Exercise details: Give back exactly the lines from the beginning of the listing below to the line holding "scene.camera = cam", both ends included; the pictures stay out.

Source data:
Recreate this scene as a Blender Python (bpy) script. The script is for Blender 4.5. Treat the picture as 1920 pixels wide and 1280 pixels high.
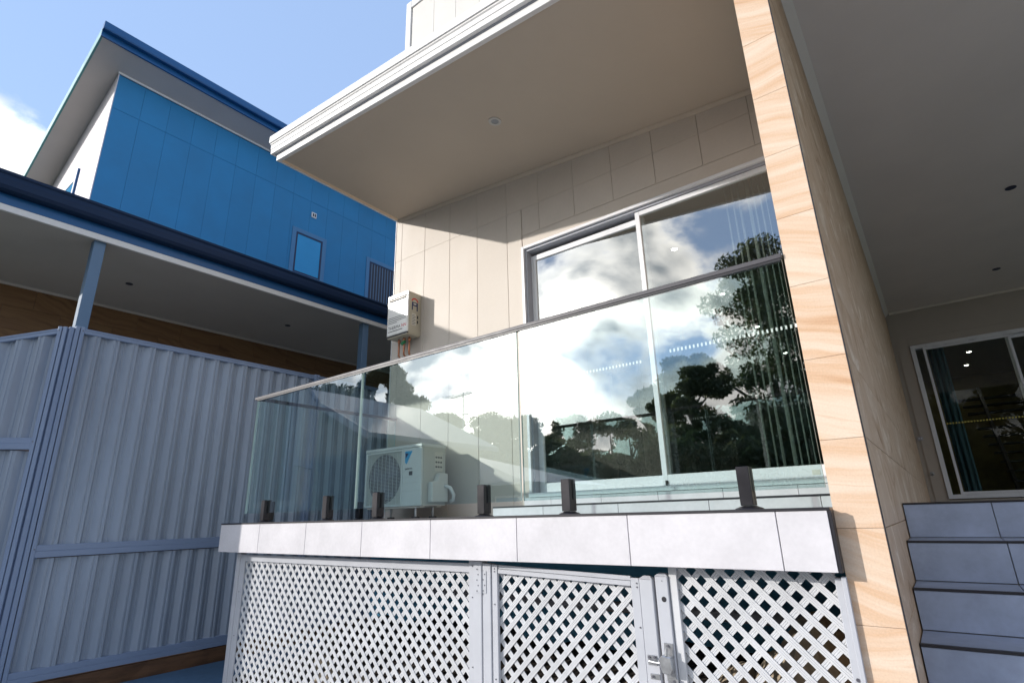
import bpy, bmesh, math, random
import numpy as np
from mathutils import Vector, Matrix
R = math.radians
random.seed(7); rng = np.random.default_rng(7)
scene = bpy.context.scene
col = scene.collection
for o in list(bpy.data.objects): bpy.data.objects.remove(o)

# ------------------------------------------------------------------ camera
cam_d = bpy.data.cameras.new('camera'); cam = bpy.data.objects.new('camera', cam_d); col.objects.link(cam)
yaw, pitch, roll, FPX = R(36.912), R(17.652), R(-1.5665), 1022.75
fw = Vector((-math.sin(yaw)*math.cos(pitch), math.cos(yaw)*math.cos(pitch), math.sin(pitch)))
rt = Vector((math.cos(yaw), math.sin(yaw), 0)); up = rt.cross(fw)
r2 = math.cos(roll)*rt+math.sin(roll)*up; u2 = -math.sin(roll)*rt+math.cos(roll)*up
cam.matrix_world = Matrix(((r2.x, u2.x, -fw.x, 0), (r2.y, u2.y, -fw.y, 0), (r2.z, u2.z, -fw.z, 0), (0, 0, 0, 1)))
cam_d.sensor_width = 36; cam_d.sensor_fit = 'HORIZONTAL'; cam_d.lens = FPX/1920*36
cam_d.clip_start = 0.02; cam_d.clip_end = 3000
scene.camera = cam

# ------------------------------------------------------------------ world and sun
SUN_AZ, SUN_EL = R(46.5), R(20.5)            # azimuth measured from -Y towards -X
sdir = Vector((-math.sin(SUN_AZ)*math.cos(SUN_EL), -math.cos(SUN_AZ)*math.cos(SUN_EL), math.sin(SUN_EL)))
world = bpy.data.worlds.new('World'); scene.world = world; world.use_nodes = True
nt = world.node_tree; N = nt.nodes; L = nt.links; N.clear()
def wn(t, **k):
    n = N.new(t)
    for a, b in k.items(): setattr(n, a, b)
    return n
sky = wn('ShaderNodeTexSky', sky_type='NISHITA', sun_disc=False)
sky.sun_elevation = SUN_EL; sky.sun_rotation = math.atan2(sdir.x, sdir.y)
sky.air_density = 1.0; sky.dust_density = 0.15; sky.ozone_density = 1.5
def wmath(op, a, b=None, clamp=False):
    n = wn('ShaderNodeMath', operation=op); n.use_clamp = clamp
    for i, v in enumerate((a, b)):
        if v is None: continue
        if hasattr(v, 'links') or hasattr(v, 'is_linked'): L.new(v, n.inputs[i])
        else: n.inputs[i].default_value = v
    return n.outputs[0]
tc = wn('ShaderNodeTexCoord'); sep = wn('ShaderNodeSeparateXYZ'); L.new(tc.outputs['Generated'], sep.inputs[0])
mp = wn('ShaderNodeMapping'); mp.inputs['Location'].default_value = (17.9, 4.1, 2.2); mp.inputs['Scale'].default_value = (1, 1, 1.45)
L.new(tc.outputs['Generated'], mp.inputs[0])
n1 = wn('ShaderNodeTexNoise'); n1.inputs['Scale'].default_value = 3.6; n1.inputs['Detail'].default_value = 9; n1.inputs['Roughness'].default_value = 0.56; n1.inputs['Distortion'].default_value = 0.25
L.new(mp.outputs[0], n1.inputs['Vector'])
n2 = wn('ShaderNodeTexNoise'); n2.inputs['Scale'].default_value = 5.5; n2.inputs['Detail'].default_value = 6; n2.inputs['Roughness'].default_value = 0.55
shf = wn('ShaderNodeVectorMath', operation='ADD'); L.new(mp.outputs[0], shf.inputs[0]); shf.inputs[1].default_value = sdir*0.075
n2.inputs['Scale'].default_value = 3.6; n2.inputs['Detail'].default_value = 4; n2.inputs['Distortion'].default_value = 0.25
L.new(shf.outputs[0], n2.inputs['Vector'])
# broken cloud, thicker over the street side (-Y), thinning out overhead
cov = wmath('ADD', n1.outputs['Fac'], wmath('MULTIPLY', sep.outputs['Y'], -0.185))
cov = wmath('SUBTRACT', cov, wmath('MULTIPLY', wmath('MAXIMUM', wmath('SUBTRACT', sep.outputs['Z'], 0.35), 0.0), 0.22))
cd_ = wn('ShaderNodeVectorMath', operation='DOT_PRODUCT'); L.new(tc.outputs['Generated'], cd_.inputs[0]); cd_.inputs[1].default_value = Vector((-0.915, 0.045, 0.385)).normalized()
lob = wn('ShaderNodeMapRange', interpolation_type='SMOOTHSTEP'); L.new(cd_.outputs['Value'], lob.inputs['Value']); lob.inputs['From Min'].default_value = 0.980; lob.inputs['From Max'].default_value = 1.0; lob.inputs['To Max'].default_value = 0.30
cov = wmath('ADD', cov, lob.outputs[0])
mask = wn('ShaderNodeMapRange', interpolation_type='SMOOTHSTEP'); L.new(cov, mask.inputs['Value'])
mask.inputs['From Min'].default_value = 0.485; mask.inputs['From Max'].default_value = 0.62
shade = wn('ShaderNodeValToRGB'); L.new(wmath('ADD', 0.55, wmath('MULTIPLY', wmath('SUBTRACT', n1.outputs['Fac'], n2.outputs['Fac']), -2.6)), shade.inputs[0])
shade.color_ramp.elements[0].position = 0.25; shade.color_ramp.elements[0].color = (0.34, 0.40, 0.46, 1)
shade.color_ramp.elements[1].position = 0.78; shade.color_ramp.elements[1].color = (1.75, 1.72, 1.64, 1)
bs = wn('ShaderNodeVectorMath', operation='SCALE'); L.new(sky.outputs[0], bs.inputs[0]); bs.inputs['Scale'].default_value = 0.15
# thin high haze whitens the blue; clouds glow towards the sun
veil = wn('ShaderNodeMix', data_type='RGBA'); veil.inputs['Factor'].default_value = 0.60; L.new(bs.outputs[0], veil.inputs['A']); veil.inputs['B'].default_value = (0.44, 0.62, 0.98, 1)
dt = wn('ShaderNodeVectorMath', operation='DOT_PRODUCT'); L.new(tc.outputs['Generated'], dt.inputs[0]); dt.inputs[1].default_value = sdir
glow = wmath('ADD', 0.95, wmath('MULTIPLY', wmath('POWER', wmath('MAXIMUM', dt.outputs['Value'], 0.0), 22.0), 2.6))
shg = wn('ShaderNodeVectorMath', operation='SCALE'); L.new(shade.outputs[0], shg.inputs[0]); L.new(glow, shg.inputs['Scale'])
mixc = wn('ShaderNodeMix', data_type='RGBA'); L.new(mask.outputs[0], mixc.inputs['Factor']); L.new(veil.outputs['Result'], mixc.inputs['A']); L.new(shg.outputs[0], mixc.inputs['B'])
bg = wn('ShaderNodeBackground'); L.new(mixc.outputs['Result'], bg.inputs[0]); bg.inputs[1].default_value = 1.0
wo = wn('ShaderNodeOutputWorld'); L.new(bg.outputs[0], wo.inputs[0])

sl = bpy.data.lights.new('sun', 'SUN'); so = bpy.data.objects.new('sun', sl); col.objects.link(so)
sl.energy = 3.3; sl.angle = R(0.6); sl.color = (1.0, 0.945, 0.875)
so.rotation_euler = (-sdir).to_track_quat('-Z', 'Y').to_euler(); so.location = (-8, -8, 12)
scene.view_settings.view_transform = 'Standard'; scene.view_settings.look = 'None'
scene.view_settings.exposure = 0.36; scene.view_settings.gamma = 1.0
scene.render.engine = 'CYCLES'
scene.cycles.max_bounces = 6; scene.cycles.transparent_max_bounces = 14; scene.cycles.glossy_bounces = 4
scene.render.resolution_x = 1024; scene.render.resolution_y = 682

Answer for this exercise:
Recreate this scene as a Blender Python (bpy) script. The script is for Blender 4.5. Treat the picture as 1920 pixels wide and 1280 pixels high.
import bpy, bmesh, math, random
import numpy as np
from mathutils import Vector, Matrix
R = math.radians
random.seed(7); rng = np.random.default_rng(7)
scene = bpy.context.scene
col = scene.collection
for o in list(bpy.data.objects): bpy.data.objects.remove(o)

# ------------------------------------------------------------------ camera
cam_d = bpy.data.cameras.new('camera'); cam = bpy.data.objects.new('camera', cam_d); col.objects.link(cam)
yaw, pitch, roll, FPX = R(36.912), R(17.652), R(-1.5665), 1022.75
fw = Vector((-math.sin(yaw)*math.cos(pitch), math.cos(yaw)*math.cos(pitch), math.sin(pitch)))
rt = Vector((math.cos(yaw), math.sin(yaw), 0)); up = rt.cross(fw)
r2 = math.cos(roll)*rt+math.sin(roll)*up; u2 = -math.sin(roll)*rt+math.cos(roll)*up
cam.matrix_world = Matrix(((r2.x, u2.x, -fw.x, 0), (r2.y, u2.y, -fw.y, 0), (r2.z, u2.z, -fw.z, 0), (0, 0, 0, 1)))
cam_d.sensor_width = 36; cam_d.sensor_fit = 'HORIZONTAL'; cam_d.lens = FPX/1920*36
cam_d.clip_start = 0.02; cam_d.clip_end = 3000
scene.camera = cam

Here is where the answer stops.